I have implemented an interior-point method algorithm tailored to a given class of problems (with following parameters: $H \in \mathbb{R}^{n \times n}, g \in \mathbb{R}^{n}, A \in \mathbb{R}^{m \times n}, b \in \mathbb{R}^{m}$): \begin{eqnarray} PQP: \quad &\underset{x \in \mathbb{R}^{n}}{\mathrm{min}}&\; \frac{1}{2} x^{T} H x + g^{T}x \\ &\mathrm{subject\;to}&\; Ax = b, \\ &&\; x \geq 0. \end{eqnarray} If I understand correctly, the Lagrangian function is as follows: \begin{equation} L(x, y, z) = \frac{1}{2} x^{T} H x + g^{T}x + y^{T} (b - Ax) - z^{T}x = b^{T} y - \frac{1}{2} x^{T} H x + x^{T} \left( Hx + g - A^{T} y - z \right), \end{equation} what would mean that a dual problem to the given one is constructed like that: \begin{eqnarray} DQP: \quad &\underset{y \in \mathbb{R}^{m}, z \in \mathbb{R}^{n}}{\mathrm{max}}&\; b^{T} y - \frac{1}{2} x^{T} H x \\ &\mathrm{subject\;to}&\; Hx + g - A^{T} y - z = 0, \\ &&\; z \geq 0. \end{eqnarray} (for brevity, I left $x$ in the objective function, but it can be easily derived from condition).
While checking for stopping condition, I validate if both primal and dual constraints are met:
- primary: $b - Ax = 0$
- dual: $Hx + g - A^{T} y - z = 0$
Since I have used Matlab environment, I compared results with quadprog function.
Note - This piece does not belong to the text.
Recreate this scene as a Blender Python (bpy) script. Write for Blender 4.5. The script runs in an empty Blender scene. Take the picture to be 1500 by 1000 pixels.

What's bothering me is that solution doesn't meet dual problem constraints (primary is fine), neither for my implementation nor for quadprog.
It got me thinking that I might have wrongly defined a dual problem or that there is a weak duality gap, but I cannot find any reasonable source to validate that suspicions in the Internet (most of them refer only to inequality cases).